I read upon Gambler’s Ruin problem and encountered this interesting question. Consider a simple random walk on $\{0, 1, \ldots, N\}$ with absorbing barriers at $0$ and $N$. What is the probability $u_k$ that the walk is absorbed at $N$ if it begins at a point $k$, $0 \leq k \leq N$?
If the question doesn't indicate anything, does it mean this is symmetric? If so, would it be $u_k=\left(\frac{1}{2}\right)^{(N-k)}$?
On
Your question is equivalent to asking: what is the probability that the walk starts at k and visits N before visiting 0?
This question can be approached, for example, using difference equations. To this end, denote by $X_t$ the value of the process at time t and $T_x$ the number of steps to hit x for the first time. We are looking for the probability $\mathbb{P}(T_0 > T_N \ \vert X_0 = k) = \mathbb{P}_k(T_0 > T_N) = u_k$.

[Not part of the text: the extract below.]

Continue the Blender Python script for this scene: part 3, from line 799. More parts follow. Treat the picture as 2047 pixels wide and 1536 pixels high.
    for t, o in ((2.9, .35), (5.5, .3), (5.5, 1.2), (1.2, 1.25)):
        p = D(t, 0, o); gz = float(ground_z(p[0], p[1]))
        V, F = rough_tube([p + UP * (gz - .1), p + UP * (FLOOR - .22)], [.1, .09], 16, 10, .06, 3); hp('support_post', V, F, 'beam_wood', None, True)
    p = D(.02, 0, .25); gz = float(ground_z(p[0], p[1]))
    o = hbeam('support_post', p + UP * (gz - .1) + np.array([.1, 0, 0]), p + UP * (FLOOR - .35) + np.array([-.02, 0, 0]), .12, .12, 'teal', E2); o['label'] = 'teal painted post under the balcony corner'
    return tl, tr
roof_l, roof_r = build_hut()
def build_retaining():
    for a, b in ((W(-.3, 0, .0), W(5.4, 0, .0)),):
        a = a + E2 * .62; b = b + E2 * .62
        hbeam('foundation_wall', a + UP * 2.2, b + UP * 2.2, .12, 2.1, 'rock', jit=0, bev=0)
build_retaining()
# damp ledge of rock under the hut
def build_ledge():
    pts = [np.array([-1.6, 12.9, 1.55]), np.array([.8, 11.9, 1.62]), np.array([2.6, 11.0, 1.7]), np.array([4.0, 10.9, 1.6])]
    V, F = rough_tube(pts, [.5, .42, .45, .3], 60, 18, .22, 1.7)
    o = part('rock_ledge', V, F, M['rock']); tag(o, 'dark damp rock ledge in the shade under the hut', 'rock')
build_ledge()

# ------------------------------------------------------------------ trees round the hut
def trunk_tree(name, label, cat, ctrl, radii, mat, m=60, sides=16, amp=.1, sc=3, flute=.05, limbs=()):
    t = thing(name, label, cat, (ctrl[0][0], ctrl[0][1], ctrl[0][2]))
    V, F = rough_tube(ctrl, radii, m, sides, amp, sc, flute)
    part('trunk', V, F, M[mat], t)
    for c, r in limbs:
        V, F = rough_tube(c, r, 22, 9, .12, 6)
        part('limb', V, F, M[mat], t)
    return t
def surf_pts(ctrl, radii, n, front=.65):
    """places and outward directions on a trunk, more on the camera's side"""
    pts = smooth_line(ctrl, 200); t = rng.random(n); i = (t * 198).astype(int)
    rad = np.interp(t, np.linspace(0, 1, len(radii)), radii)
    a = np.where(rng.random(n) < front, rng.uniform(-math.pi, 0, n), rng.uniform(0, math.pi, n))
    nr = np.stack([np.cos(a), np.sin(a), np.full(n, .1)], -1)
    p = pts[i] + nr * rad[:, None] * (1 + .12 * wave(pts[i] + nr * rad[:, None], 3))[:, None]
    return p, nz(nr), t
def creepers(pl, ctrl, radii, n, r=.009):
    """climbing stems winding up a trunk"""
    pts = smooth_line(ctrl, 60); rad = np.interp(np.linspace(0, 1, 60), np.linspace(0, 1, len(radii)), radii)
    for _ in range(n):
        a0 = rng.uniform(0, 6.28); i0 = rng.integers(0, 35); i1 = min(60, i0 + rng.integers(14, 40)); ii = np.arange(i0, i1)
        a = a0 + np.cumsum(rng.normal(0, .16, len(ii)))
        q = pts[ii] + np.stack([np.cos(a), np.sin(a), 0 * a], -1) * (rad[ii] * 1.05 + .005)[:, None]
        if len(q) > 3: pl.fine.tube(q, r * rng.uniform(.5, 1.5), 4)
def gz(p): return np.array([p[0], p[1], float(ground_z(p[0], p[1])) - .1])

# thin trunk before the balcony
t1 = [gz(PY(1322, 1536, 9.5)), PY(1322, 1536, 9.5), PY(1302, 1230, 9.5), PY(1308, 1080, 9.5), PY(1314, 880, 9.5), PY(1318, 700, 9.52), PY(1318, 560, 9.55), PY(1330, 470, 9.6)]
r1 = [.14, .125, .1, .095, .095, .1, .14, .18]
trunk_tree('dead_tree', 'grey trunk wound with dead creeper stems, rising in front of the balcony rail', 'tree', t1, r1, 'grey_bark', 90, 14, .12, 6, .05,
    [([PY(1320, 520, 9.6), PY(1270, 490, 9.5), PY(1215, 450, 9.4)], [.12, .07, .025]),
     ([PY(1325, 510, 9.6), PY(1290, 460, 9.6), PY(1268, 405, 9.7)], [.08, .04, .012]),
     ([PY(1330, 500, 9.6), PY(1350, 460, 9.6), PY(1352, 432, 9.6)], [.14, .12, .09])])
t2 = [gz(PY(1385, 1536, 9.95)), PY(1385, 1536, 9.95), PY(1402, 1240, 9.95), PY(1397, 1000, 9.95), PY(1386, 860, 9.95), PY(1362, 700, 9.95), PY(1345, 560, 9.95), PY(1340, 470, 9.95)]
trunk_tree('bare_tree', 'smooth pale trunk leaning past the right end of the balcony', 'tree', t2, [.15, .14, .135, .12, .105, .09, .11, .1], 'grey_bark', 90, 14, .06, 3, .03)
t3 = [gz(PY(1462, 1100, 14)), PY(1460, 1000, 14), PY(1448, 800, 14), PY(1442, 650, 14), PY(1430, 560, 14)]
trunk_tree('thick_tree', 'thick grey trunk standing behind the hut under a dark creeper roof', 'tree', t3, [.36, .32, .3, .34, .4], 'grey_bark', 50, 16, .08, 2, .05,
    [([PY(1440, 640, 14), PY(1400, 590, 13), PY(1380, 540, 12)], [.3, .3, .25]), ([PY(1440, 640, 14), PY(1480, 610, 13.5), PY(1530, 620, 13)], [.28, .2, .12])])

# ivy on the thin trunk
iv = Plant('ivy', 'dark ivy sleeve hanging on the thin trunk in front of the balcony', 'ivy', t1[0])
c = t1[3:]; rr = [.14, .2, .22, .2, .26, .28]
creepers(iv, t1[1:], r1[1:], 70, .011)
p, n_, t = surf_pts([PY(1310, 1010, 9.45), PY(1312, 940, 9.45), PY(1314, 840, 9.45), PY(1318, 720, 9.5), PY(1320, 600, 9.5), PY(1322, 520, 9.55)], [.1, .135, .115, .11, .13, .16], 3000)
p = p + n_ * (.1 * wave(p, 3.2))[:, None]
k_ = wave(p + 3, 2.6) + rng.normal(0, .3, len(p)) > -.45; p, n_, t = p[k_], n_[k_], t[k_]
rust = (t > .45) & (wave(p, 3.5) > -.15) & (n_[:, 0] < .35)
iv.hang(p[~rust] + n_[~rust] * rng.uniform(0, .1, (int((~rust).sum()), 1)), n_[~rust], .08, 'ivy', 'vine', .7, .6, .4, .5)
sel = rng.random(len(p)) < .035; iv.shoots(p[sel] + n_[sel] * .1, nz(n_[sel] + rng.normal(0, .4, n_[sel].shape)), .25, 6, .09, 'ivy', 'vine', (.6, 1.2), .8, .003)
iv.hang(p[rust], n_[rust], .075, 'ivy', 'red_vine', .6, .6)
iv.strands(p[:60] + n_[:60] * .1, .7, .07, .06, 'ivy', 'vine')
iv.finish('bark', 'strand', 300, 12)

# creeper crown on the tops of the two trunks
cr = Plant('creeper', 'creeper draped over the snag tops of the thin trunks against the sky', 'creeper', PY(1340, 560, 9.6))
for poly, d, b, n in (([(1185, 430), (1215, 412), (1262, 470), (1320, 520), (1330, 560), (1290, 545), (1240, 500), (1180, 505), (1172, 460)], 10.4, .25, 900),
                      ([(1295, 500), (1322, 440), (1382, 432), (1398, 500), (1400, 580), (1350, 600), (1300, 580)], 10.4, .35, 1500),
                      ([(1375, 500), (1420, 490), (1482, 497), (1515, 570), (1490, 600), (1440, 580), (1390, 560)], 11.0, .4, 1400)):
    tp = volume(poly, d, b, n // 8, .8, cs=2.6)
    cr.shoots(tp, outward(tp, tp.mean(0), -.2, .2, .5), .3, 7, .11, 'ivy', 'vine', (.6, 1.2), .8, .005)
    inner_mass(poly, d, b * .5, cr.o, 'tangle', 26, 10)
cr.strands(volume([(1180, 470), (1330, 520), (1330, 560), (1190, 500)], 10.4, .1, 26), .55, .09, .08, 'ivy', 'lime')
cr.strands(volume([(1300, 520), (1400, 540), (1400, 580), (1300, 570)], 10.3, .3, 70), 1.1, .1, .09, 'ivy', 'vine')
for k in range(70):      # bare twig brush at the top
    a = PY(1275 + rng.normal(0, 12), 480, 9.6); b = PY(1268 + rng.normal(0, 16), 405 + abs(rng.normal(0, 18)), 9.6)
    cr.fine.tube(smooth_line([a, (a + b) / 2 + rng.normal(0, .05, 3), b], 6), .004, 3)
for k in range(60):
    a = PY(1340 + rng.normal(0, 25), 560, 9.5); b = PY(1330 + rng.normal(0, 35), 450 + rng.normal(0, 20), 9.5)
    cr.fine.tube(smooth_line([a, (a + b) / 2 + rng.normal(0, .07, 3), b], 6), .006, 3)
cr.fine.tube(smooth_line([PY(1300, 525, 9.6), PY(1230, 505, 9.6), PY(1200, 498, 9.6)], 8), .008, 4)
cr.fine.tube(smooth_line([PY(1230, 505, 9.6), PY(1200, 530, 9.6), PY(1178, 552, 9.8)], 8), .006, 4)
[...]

Firstly, we can condition on the first step that the process makes:
$\mathbb{P}_k(T_0 > T_N) = \mathbb{P}_k(T_0 > T_N \ \vert \ X_1 = k+1)\mathbb{P}(X_1 = k+1) + \mathbb{P}_k(T_0 > T_N \ \vert \ X_1 = k-1)\mathbb{P}(X_1 = k-1)$
Note that in our example $\mathbb{P}(X_1 = k-1) = \mathbb{P}(X_1 = k+1) = \frac{1}{2}$. Moreover, we can use the Markov property to write: $\mathbb{P}_k(T_0 > T_N \ \vert \ X_1 = k+1) = \mathbb{P}_{k+1}(T_0 > T_N) = u_{k+1}$. Using those observations we can rewrite the first line as the following recursion: \begin{align} u_k = \frac{1}{2}u_{k+1} + \frac{1}{2}u_{k-1} \end{align}
The initial conditions are: $u_N = 1$ and $u_0 = 0$. The characteristic equation for this recursion is: $\lambda = \frac{1}{2}\lambda^2 + \frac{1}{2}$, which gives the double root $\lambda = 1$. Therefore the general solution is given by \begin{align} u_k = A+Bk \end{align} Using the initial conditions we get $A = 0$ and $B = \frac{1}{N}$, which gives $u_{k} = \frac{k}{N}$.
A note about your solution
Firstly, a sense check comes into play: if we assume $k=0$ does the probability equal zero? In your case it is a NO, so the answer cannot be correct.
What went wrong? As Tigran pointed out, your calculation assumes that the walk goes straight into N, i.e. the walk reaches N in $N-k$ steps. However, you should remember that at any time before the walk is absorbed it may also turn left and go towards zero.
Yes the probability of going left and right are the same and equal to $\frac{1}{2}$, but the probability of reaching $0$ is not equal to $(1/2)^{N-k}$. What you calculated is the probability of reaching $0$ in $k$ turns. If it is a symmetric random walk problem with two absorbing barriers then the probability of reaching $0$ is $1-\frac{k}{N}$. If you are interested in derivation I can do it.